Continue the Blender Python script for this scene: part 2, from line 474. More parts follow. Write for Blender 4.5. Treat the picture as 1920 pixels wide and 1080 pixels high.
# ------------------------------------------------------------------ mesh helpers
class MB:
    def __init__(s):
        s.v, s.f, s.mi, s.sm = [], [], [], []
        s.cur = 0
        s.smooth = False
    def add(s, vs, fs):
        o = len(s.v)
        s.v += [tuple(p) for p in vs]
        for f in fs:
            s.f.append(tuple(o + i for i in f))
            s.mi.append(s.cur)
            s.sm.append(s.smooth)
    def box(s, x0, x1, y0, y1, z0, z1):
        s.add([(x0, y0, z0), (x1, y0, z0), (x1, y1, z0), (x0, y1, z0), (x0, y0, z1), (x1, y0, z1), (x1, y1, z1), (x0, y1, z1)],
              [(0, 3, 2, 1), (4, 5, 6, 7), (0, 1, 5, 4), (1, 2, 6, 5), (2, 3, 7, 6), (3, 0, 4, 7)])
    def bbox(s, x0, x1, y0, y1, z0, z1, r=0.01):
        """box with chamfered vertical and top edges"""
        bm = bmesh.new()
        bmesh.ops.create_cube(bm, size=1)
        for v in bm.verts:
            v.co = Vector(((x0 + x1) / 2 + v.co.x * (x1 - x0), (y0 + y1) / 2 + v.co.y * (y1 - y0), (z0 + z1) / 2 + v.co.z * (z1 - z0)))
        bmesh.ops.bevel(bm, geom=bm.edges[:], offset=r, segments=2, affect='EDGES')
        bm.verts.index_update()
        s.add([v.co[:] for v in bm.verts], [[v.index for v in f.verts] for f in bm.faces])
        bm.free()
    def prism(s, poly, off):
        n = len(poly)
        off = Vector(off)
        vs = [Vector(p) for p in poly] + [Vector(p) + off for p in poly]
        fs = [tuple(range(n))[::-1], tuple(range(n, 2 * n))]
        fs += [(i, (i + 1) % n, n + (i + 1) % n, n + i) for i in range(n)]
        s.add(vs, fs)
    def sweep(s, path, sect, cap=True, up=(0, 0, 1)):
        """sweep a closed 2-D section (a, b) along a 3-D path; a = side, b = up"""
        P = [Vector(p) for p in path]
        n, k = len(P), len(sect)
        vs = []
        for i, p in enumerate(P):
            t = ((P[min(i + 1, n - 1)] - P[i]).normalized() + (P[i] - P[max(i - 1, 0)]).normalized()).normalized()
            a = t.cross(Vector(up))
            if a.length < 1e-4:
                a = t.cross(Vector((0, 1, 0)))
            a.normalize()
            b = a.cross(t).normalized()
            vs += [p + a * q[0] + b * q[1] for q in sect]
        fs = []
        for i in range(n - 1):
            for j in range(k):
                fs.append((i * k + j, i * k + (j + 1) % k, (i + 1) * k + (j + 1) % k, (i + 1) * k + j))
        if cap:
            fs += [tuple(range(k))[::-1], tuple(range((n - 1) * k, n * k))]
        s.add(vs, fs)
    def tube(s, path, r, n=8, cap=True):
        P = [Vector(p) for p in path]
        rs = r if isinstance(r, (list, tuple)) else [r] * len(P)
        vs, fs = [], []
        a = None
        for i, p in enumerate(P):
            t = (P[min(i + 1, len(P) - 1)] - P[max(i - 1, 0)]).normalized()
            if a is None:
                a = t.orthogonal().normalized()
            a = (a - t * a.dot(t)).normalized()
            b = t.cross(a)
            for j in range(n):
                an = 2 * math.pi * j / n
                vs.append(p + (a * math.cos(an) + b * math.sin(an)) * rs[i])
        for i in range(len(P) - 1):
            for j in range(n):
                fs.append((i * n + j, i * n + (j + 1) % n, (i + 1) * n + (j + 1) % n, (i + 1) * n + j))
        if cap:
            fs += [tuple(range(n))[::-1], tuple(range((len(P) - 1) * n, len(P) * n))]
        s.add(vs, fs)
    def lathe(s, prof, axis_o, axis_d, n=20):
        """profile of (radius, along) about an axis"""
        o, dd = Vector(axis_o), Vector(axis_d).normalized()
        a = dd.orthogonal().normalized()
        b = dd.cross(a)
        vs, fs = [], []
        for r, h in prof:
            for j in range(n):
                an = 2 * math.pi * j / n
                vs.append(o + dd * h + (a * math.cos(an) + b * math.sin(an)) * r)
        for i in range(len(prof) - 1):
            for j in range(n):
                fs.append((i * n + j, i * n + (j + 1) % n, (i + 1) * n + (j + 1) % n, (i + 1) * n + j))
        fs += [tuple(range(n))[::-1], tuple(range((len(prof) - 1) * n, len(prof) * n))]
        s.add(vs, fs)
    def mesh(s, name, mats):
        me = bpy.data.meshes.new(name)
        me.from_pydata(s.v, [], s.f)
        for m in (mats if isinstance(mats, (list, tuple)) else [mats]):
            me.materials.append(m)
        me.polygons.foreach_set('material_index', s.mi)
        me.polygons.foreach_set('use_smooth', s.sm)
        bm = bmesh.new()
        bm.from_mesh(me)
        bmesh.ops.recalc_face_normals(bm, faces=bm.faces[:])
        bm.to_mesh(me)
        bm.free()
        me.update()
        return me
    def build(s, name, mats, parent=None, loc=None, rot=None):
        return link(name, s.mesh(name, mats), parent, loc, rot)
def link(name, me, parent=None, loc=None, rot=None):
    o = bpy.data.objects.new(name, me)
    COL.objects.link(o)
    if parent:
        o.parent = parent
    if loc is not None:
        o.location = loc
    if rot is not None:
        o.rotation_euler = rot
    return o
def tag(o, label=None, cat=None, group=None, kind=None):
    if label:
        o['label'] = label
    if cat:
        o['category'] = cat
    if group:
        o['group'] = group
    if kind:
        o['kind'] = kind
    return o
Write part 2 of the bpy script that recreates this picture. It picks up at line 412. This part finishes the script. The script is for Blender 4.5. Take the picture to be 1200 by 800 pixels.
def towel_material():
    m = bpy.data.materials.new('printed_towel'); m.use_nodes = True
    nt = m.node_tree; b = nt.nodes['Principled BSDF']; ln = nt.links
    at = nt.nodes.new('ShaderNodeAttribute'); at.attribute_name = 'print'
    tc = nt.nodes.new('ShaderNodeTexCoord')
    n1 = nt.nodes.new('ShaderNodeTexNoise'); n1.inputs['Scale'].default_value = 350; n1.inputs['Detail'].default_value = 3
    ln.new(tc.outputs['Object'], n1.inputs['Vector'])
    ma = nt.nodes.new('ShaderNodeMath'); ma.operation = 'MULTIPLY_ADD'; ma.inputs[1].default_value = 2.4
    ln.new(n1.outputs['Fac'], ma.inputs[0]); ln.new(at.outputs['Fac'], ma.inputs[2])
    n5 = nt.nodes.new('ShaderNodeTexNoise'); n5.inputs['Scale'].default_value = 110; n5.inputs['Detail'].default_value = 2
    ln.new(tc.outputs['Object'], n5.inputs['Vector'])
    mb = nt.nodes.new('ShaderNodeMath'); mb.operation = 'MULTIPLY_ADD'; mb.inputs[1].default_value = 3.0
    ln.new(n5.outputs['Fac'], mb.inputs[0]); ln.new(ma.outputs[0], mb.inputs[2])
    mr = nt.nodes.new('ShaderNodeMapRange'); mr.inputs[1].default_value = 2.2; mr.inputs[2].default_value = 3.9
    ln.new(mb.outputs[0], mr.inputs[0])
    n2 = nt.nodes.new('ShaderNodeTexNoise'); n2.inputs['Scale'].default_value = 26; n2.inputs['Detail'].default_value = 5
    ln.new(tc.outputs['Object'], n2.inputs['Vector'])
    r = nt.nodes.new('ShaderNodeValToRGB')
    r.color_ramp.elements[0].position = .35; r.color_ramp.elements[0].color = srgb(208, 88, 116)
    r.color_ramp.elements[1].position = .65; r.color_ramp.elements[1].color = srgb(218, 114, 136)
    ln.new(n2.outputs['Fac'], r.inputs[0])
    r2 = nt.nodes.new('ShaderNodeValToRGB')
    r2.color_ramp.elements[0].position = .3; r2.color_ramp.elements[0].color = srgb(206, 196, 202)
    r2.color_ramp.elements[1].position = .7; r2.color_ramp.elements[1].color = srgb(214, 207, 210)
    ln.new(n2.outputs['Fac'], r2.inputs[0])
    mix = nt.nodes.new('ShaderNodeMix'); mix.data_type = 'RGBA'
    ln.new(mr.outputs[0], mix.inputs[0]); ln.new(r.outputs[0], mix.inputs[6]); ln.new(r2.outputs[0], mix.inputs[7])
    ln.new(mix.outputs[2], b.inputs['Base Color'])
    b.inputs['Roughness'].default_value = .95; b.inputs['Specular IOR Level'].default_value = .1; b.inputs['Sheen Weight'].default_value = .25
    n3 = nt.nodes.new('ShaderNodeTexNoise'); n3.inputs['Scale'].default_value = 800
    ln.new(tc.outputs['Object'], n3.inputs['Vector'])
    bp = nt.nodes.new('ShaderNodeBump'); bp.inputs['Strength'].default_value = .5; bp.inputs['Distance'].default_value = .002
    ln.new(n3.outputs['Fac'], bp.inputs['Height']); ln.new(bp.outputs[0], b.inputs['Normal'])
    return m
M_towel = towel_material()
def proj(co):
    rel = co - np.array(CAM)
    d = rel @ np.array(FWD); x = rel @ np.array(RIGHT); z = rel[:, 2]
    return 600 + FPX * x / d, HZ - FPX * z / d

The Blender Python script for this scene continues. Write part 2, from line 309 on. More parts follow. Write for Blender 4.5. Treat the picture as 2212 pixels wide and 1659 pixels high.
+===+
= What this task involves =
Using the records above, pull out each line where the word "part" occurs.

= Exercise solution =
Continue the Blender Python script for this scene: part 2, from line 474. More parts follow. Write for Blender 4.5. Treat the picture as 1920 pixels wide and 1080 pixels high.
Write part 2 of the bpy script that recreates this picture. It picks up at line 412. This part finishes the script. The script is for Blender 4.5. Take the picture to be 1200 by 800 pixels.
The Blender Python script for this scene continues. Write part 2, from line 309 on. More parts follow. Write for Blender 4.5. Treat the picture as 2212 pixels wide and 1659 pixels high.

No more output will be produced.